There's A 50% Chance of Another Chernobyl Before 2050, Say Safety Specialists (technologyreview.com)
An anonymous reader writes from a report via MIT Technology Review: Spencer Wheatley and Didier Sornette at ETH Zurich in Switzerland and Benjamin Sovacool at Aarhus University in Denmark have compiled the most comprehensive list of nuclear accidents ever created and used it to calculate the chances of future accidents. They say there is a 50:50 chance that a major nuclear disaster will occur somewhere in the world before 2050. "There is a 50 percent chance that a Chernobyl event (or larger) occurs in the next 27 years," they conclude. Since the International Atomic Energy Agency doesn't publish a historical database of the nuclear accidents it rates using the International Nuclear Event Scale, others, like Wheatley and co, have to compile their own list of accidents. They define an accident as "an unintentional incident or event at a nuclear energy facility that led to either one death (or more) or at least $50,000 in property damage." Each accident must have occurred during the generation, transmission, or distribution of nuclear energy, which includes accidents at mines, during transportation, or at enrichment facility, and so on. Fukushima was by far the most expensive accident in history at a cost of $166 billion, which is 60 percent of the total cost of all other nuclear accidents added together. Wheatley and co say their data suggests that the nuclear industry remains vulnerable to dragon king events, which are large unexpected events that are difficult to analyze because they follow a different statistical distribution, have unforeseen causes, and are few in number. "There is a 50% chance that a Fukushima event (or larger) occurs in the next 50 years," they say.
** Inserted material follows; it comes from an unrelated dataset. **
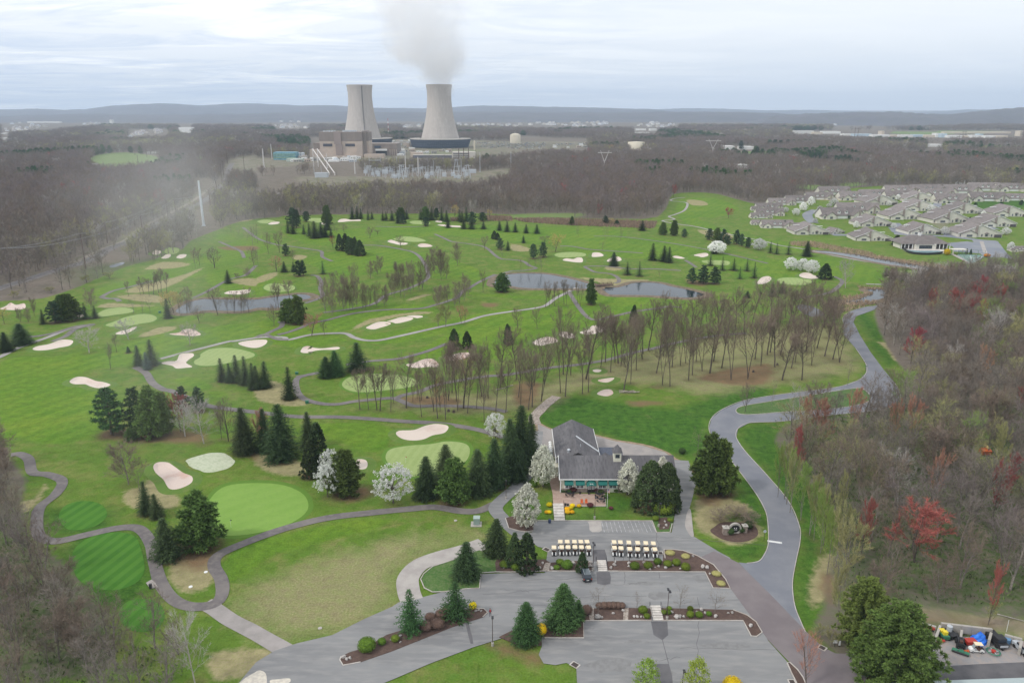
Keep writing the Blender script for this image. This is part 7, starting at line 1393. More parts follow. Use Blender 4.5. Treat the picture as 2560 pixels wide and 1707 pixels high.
def house_b():
    o = thing('terrace_house', '', 'house', (0, 0, 0)); w = MB(); r = MB(); w.extx([(0, 0), (16, 0), (16, 3), (8, 8.4), (0, 3)], -18, 18)
    for a, b in (((-.6, 2.6), (8, 8.7)), ((8, 8.7), (16.6, 2.6))): r.extx([a, b, (b[0], b[1] + .28), (a[0], a[1] + .28)], -18.5, 18.5)
    gable(w, r, -12.5, -4.0, 7, 8.5, 3.0, 6.2); gable(w, r, 12.0, -4.5, 7, 11, 3.0, 7.4); gable(w, r, -17.2, -2.0, 3, 4.5, 2.6, 4.4)
    part('wall', w, m_sid, o); part('roof', r, m_taupe, o)
    for x in (-3.6, 3.0):
        w = MB(); r = MB(); gable(w, r, x, 1.2, 5.5, 2.4, 6.0, 7.3, .3); d = part('dormer', w, m_white, o); part('dormer_roof', r, m_taupe, d); mb = MB(); mb.box(x, 1.16, 5.7, 1.1, .06, 1.1); part('pane', mb, m_hglass, d)
    mb = MB(); mb.box(-.2, -.08, 1.35, 9.0, .14, 2.4); part('garage_door', mb, m_white, o)
    for x, y, ww, h in ((-12.5, -4.06, 2.4, 1.9), (9.6, -4.56, 1.6, 2.0), (14.4, -4.56, 1.4, 2.0), (-17.2, -2.06, 1.4, 1.8), (-7.2, -.07, 1.6, 1.8)): mb = MB(); mb.box(x, y, 1.5, ww, .08, h); part('window', mb, m_hglass, o)
    mb = MB(); mb.box(12.0, -4.9, 3.9, 1.4, .8, 7.8); part('chimney', mb, m_chim, o); return o
HA, HB = [], []
A_ = [(400, 1420, 330), (965, 1478, 340), (990, 1345, 320), (1440, 1418, 330), (1945, 1445, 400), (1270, 1282, 350), (1680, 1312, 370), (2115, 1350, 350), (1040, 1150, 320), (1410, 1205, 330), (1820, 1228, 330), (2230, 1255, 330), (1400, 1120, 300), (640, 1410, 170)]
B_ = [(690, 1275, 400), (20, 1195, 250), (130, 1150, 250), (20, 1245, 260), (90, 1360, 290), (300, 1130, 270), (480, 1100, 260), (620, 1055, 300), (820, 1105, 320), (830, 1225, 380), (1000, 1085, 310), (1230, 1095, 300), (1230, 1045, 300), (1480, 1045, 330), (1700, 1130, 330), (1560, 1075, 300), (1790, 1045, 330), (2030, 1115, 330), (2000, 1020, 300), (2270, 1108, 260), (2260, 1025, 300), (230, 1360, 190), (2330, 1575, 190), (-55, 1270, 200), (-60, 1330, 180), (-70, 1200, 160)]
hp = {}
def near_words(x, y):
    v = 'near edge' if y > 1330 else 'middle rows' if y > 1160 else 'far rows'
    return v
allh = sorted([(x, y, w, 'a') for x, y, w in A_] + [(x, y, w, 'b') for x, y, w in B_]); cnt = {}
grp = {}
for h in allh: grp.setdefault((h[3], near_words(h[0], h[1])), []).append(h)
for (ty, where), L_ in grp.items():
    for i, (x, y, w, _) in enumerate(L_):
        X, Y = cv('D', x, y); G = at(X, Y); s = w / 3.672 * mpp(X, Y) / (34 if ty == 'a' else 37); n_ = len(L_); od = 'leftmost' if i == 0 else 'rightmost' if i == n_ - 1 else ORD[i] + ' from left'
        lab = f'{od} of the {"wide gabled" if ty == "a" else "long dormered"} pale houses in the {where} of the estate'
        if ty not in hp: hp[ty] = house_a() if ty == 'a' else house_b(); o = hp[ty]; o['label'] = lab; o['group'] = 'taupe roofed estate houses'; o.location = (G.x, G.y, 0); o.scale = (s, s * .9, s)
        else: o = dup(hp[ty], (G.x, G.y, 0), R2.uniform(-.12, .12), lab, 'taupe roofed estate houses', (s, s * .9, s))
        if ty == 'a' and abs(w - 170) < 1: o.rotation_euler = (0, 0, .4)
# community hall with terrace
G = at(*cv('H', 1440, 725)); o = thing('community_hall', 'wide hall with hipped taupe roof and white cupola above a curved terrace', 'hall', (G.x, G.y, 0), 0, None, None); k = mpp(*cv('H', 1440, 725)) / 3.672
def hx(v): return (v - 1440) * k
mb = MB(); mb.box(hx(1445), 6, 1.9, 190 * k * 1.0, 12, 3.8); mb.box(hx(1455), 10, 1.8, 420 * k, 12, 3.6); part('wall', mb, m_sid, o)
mb = MB(); x0, x1 = hx(1225), hx(1680); y0, y1 = 1.5, 21
mb.add([(x0, y0, 3.8), (x1, y0, 3.8), (x1, y1, 3.8), (x0, y1, 3.8), (x0 + 9, 11, 8.6), (x1 - 9, 11, 8.6)], [(0, 1, 5, 4), (1, 2, 5), (2, 3, 4, 5), (3, 0, 4), (3, 2, 1, 0)]); x0, x1 = hx(1345), hx(1520); mb.add([(x0, -.6, 3.9), (x1, -.6, 3.9), (x1, 6, 3.9), (x0, 6, 3.9), ((x0 + x1) / 2, 9, 8.3)], [(0, 1, 4), (1, 2, 4), (3, 0, 4), (3, 2, 1, 0)]); part('roof', mb, m_taupe, o)
mb = MB(); mb.box(hx(1445), 11, 9.5, 1.7, 1.7, 2.4); cu = part('cupola', mb, m_white, o); mb = MB(); mb.lathe([(1.3, 10.7), (.05, 11.9)], 4, 0, (hx(1445), 11, 0)); part('cupola_roof', mb, m_taupe, cu)
for i in range(7): mb = MB(); mb.box(hx(1392 + i * 17), -.06, 1.9, 1.25, .08, 2.3); part('window', mb, m_glass, o)
for x in (1235, 1265, 1300, 1335, 1550, 1585, 1620, 1655, 1680): mb = MB(); mb.box(hx(x), 2.0, 1.9, .4, .4, 3.8); part('column', mb, m_white, o)
mb = MB()
for a, b in ((1240, 1345), (1530, 1675)): mb.box(hx((a + b) / 2), 3.95, 1.7, (b - a) * k, .1, 3.2)
part('porch_painted_shade', mb, mat('porch_dark', (.09, .08, .08), .9), o)  # dark panels behind the columns, coloured as the shade inside the porch
mb = MB(); P = smooth([tuple(at(*p)[:2]) for p in px('H 1230 708 1290 755 1420 772 1560 768 1600 758')], False, 5); L_, Q_ = ribbon_pts(P, .6)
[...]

There is a 50% chance of a world war in that period as well. Which one will kill more?
First off, the article is dated as "April 17, 2015". So, "Not News".
The headline says "Chernobyl" (a stupid set of human errors leading to meltdown). The summary says "Fukushima" (the results of old tech meeting an extreme natural disaster". The article's own summary says it's a 50:50 chance of a "Three-Mile Island" (where no one was harmed). Or are we just talking an expensive incident? Or an actual meltdown?
I'm an abject Slashdot apologist and I'll confidently say that this submission is crap.
To me it does mean that we should invest more to replace old reactors and replace them with newer models which are not subject to the same kind of failure with those consequences. Better yet we have to invest on LFTRs.
On other news "there's a 50% chance (probably higher) the article is full bollocks.
I'd say there's a better than 50% chance of that.
Without a reliable data source, the confidence in that number is highly suspect.
That is an understatement. They intentionally decided to ignore all the officially recorded data and come up with their own list of what they think was an accident, and they used things like newspaper articles and anti-nuke sites to create their base list of data. These so called 'experts' don't actually appear to have any background in nuclear power generation or knowledge of nuclear plant safety analysis. I guess anyone can be an expert these days.
The scariest thing about Chernobyl -- and this is coming from someone who studied nuclear engineering at the graduate level -- is that it was a RMBK reactor, which allows for a positive feedback loop. On a largeish scale, that's just an insane design as it means that the reactor has the potential to go critical unless there is active human intervention.
In contrast, just about every other reactor design has a built-in negative feedback mechanism of some kind. That is, while you can actively screw up the reactor -- slam the control rods full open and override the automatic emergency shutdown system for example -- and cause a problem, you can also more or less just walk away from the controls and the reactor will slowly shut down by itself after some hours or days with zero chance of a meltdown.